Et re-voilà la cartomancienne ! “La FI est un feu de paille” ! Allez voir sur le site JLM 2017, cher universitaire ! Malgré la défaite, ou à cause de la mentalité des insoumis (« On ne lâche rien ! »), c'est environ mille adhésions nouvelles par jour qui sont comptabilisées : j'ai relevé hier 5 mai 522.503 adhérents à 11:41 ; et aujourd'hui 6 mai, 523.973 à 17:15. J'ajoute que si un pompier confondait un feu de force 10 et un feu de force 19,58, il partirait en effet se recoucher... Ce n'est pourtant pas ce que fait notre remarquable expert. Douterait-il de ses propres certitudes ?
On peut déceler dans les termes de “patience opiniâtre” attribués au FN toute l'admiration que porte notre intellectuel à cette formation qu'il affecte de vouer aux gémonies : merveilleux repoussoir dont le “système” ne peut plus se passer... C'est plutôt la patience opiniâtre des médias aux mains des milliardaires qu'il faut louer ! Quant à la patience de Mélenchon, depuis le début de sa campagne – pour ne pas la faire plutôt remonter à 2008 et sa rupture d'avec le P“S”, voire 2005 et le vote “non” au traité européen –, puis celle de la France insoumise, il semble qu'elles soient passées sous les radars de notre voyante pas très extralucide.

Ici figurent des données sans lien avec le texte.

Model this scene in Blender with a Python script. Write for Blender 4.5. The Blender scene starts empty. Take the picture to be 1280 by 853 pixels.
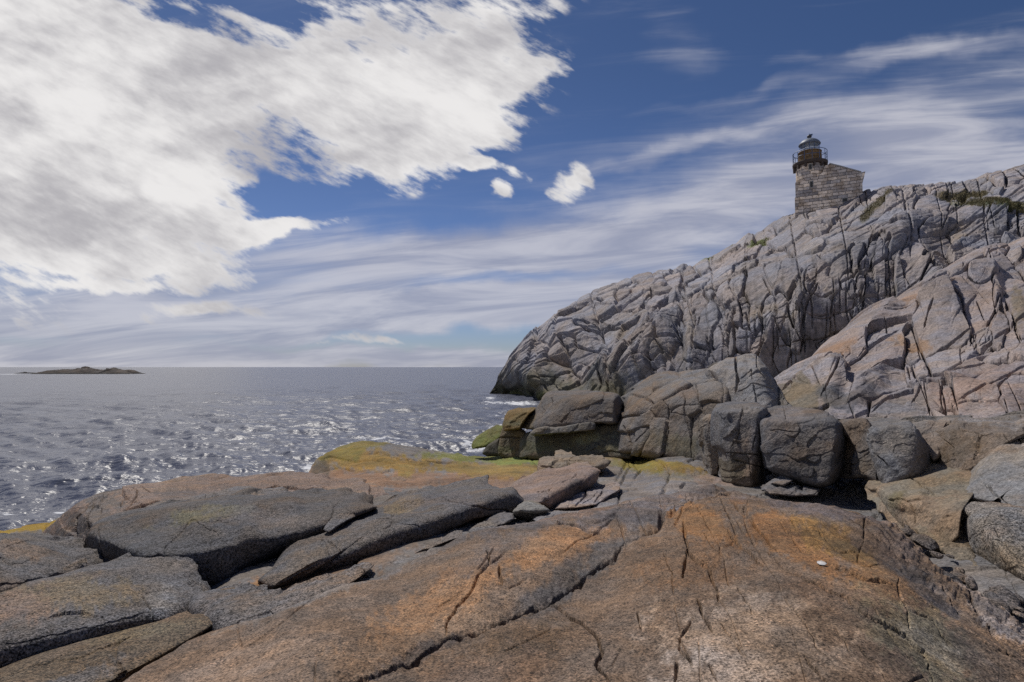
import bpy, math
import numpy as np

# ------------------------------------------------------------------ camera, light, exposure
F = 711.0; TA = 32.5/711.0; PITCH = math.atan(TA); CAM = np.array([0.0, 0.0, 5.0])
sc = bpy.context.scene
cd = bpy.data.cameras.new("camera"); cam = bpy.data.objects.new("camera", cd); sc.collection.objects.link(cam)
cd.sensor_width = 36.0; cd.lens = 36.0*F/1280.0; cd.clip_start = 0.1; cd.clip_end = 90000.0
cam.location = CAM; cam.rotation_euler = (math.pi/2+PITCH, 0, 0); sc.camera = cam
SUN_AZ = math.radians(-32)      # clockwise from +Y (view direction); negative = left
SUN_EL = math.radians(55)
sl = bpy.data.lights.new("sun", 'SUN'); sl.energy = 3.3; sl.angle = math.radians(1.2); sl.color = (1.0, 0.95, 0.88)
so = bpy.data.objects.new("sun", sl); sc.collection.objects.link(so)
so.rotation_euler = (math.pi/2-SUN_EL, 0, math.pi-SUN_AZ)
sc.view_settings.view_transform = 'Standard'; sc.view_settings.look = 'None'
sc.view_settings.exposure = 0.0; sc.view_settings.gamma = 1.0; sc.view_settings.use_curve_mapping = False
SKY_STRENGTH = 0.10
sc.cycles.use_denoising = False; sc.cycles.sample_clamp_direct = 0.95; sc.cycles.sample_clamp_indirect = 3.0; sc.cycles.use_adaptive_sampling = True; sc.cycles.adaptive_threshold = 0.015
sc.cycles.max_bounces = 4; sc.cycles.diffuse_bounces = 2; sc.cycles.glossy_bounces = 2; sc.cycles.transparent_max_bounces = 4

def rays(px, py):
    px = np.asarray(px, float); py = np.asarray(py, float)
    X = (px-640)/F; Y = (426.5-py)/F; c, s = math.cos(PITCH), math.sin(PITCH)
    dy = c-Y*s; dz = s+Y*c
    return np.stack([X/dy, np.ones_like(X), dz/dy], -1)
def at(px, py, D):
    return CAM + rays(px, py)*np.asarray(D, float)[..., None]
def d_at_z(px, py, z):
    return (z-5.0)/rays(px, py)[..., 2]

# ------------------------------------------------------------------ node helpers
class NT:
    def __init__(s, tree): s.t = tree; s.n = tree.nodes; s.l = tree.links
    def new(s, typ, **kw):
        nd = s.n.new(typ)
        for k, v in kw.items(): setattr(nd, k, v)
        return nd
    def put(s, sock, v):
        if hasattr(v, 'is_linked') or isinstance(v, bpy.types.NodeSocket): s.l.new(v, sock)
        else: sock.default_value = v
    def math(s, op, a, b=0.0, c=None, clamp=False):
        nd = s.new('ShaderNodeMath', operation=op, use_clamp=clamp); s.put(nd.inputs[0], a); s.put(nd.inputs[1], b)
        if c is not None: s.put(nd.inputs[2], c)
        return nd.outputs[0]
    def vmath(s, op, a, b=(0, 0, 0)):
        nd = s.new('ShaderNodeVectorMath', operation=op); s.put(nd.inputs[0], a); s.put(nd.inputs[1], b)
        return nd.outputs['Value'] if op in ('LENGTH', 'DOT_PRODUCT') else nd.outputs[0]
    def ramp(s, v, a, b, lo=0.0, hi=1.0, smooth=True):
        nd = s.new('ShaderNodeMapRange', interpolation_type='SMOOTHSTEP' if smooth else 'LINEAR', clamp=True)
        s.put(nd.inputs[0], v); s.put(nd.inputs[1], a); s.put(nd.inputs[2], b); s.put(nd.inputs[3], lo); s.put(nd.inputs[4], hi)
        return nd.outputs[0]
    def noise(s, vec, scale, detail=4.0, rough=0.55, dist=0.0):
        nd = s.new('ShaderNodeTexNoise'); s.put(nd.inputs['Vector'], vec)
        nd.inputs['Scale'].default_value = scale; nd.inputs['Detail'].default_value = detail
        nd.inputs['Roughness'].default_value = rough; nd.inputs['Distortion'].default_value = dist
        return nd.outputs[0]
    def mix(s, f, a, b, blend='MIX'):
        nd = s.new('ShaderNodeMix', data_type='RGBA', blend_type=blend); s.put(nd.inputs[0], f); s.put(nd.inputs[6], a); s.put(nd.inputs[7], b)
        return nd.outputs[2]
    def comb(s, x, y, z):
        nd = s.new('ShaderNodeCombineXYZ'); s.put(nd.inputs[0], x); s.put(nd.inputs[1], y); s.put(nd.inputs[2], z); return nd.outputs[0]
    def mapping(s, v, loc=(0, 0, 0), rot=(0, 0, 0), scale=(1, 1, 1)):
        nd = s.new('ShaderNodeMapping'); s.put(nd.inputs[0], v); nd.inputs[1].default_value = loc; nd.inputs[2].default_value = rot; nd.inputs[3].default_value = scale
        return nd.outputs[0]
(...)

Enfin réduire le seul programme cohérent et chiffré à de la défiance et de l'indignation – comme laisser traîner un néologisme, “indignationnisme”, associé à une accusation de “complotisme”, synonyme de “crétinisme”, et à un revers de main méprisant pour “les réseaux sociaux”, le seul réseau valable étant celui de l'entre-soi du système auquel se targuent d'appartenir tous les petits servants qui se haussent du col – achève de ridiculiser ce sectateur de l'européisme En Marche !.
Je parie pour une très forte abstention, assortie d'un considérable pourcentage de bulletins blancs et nuls.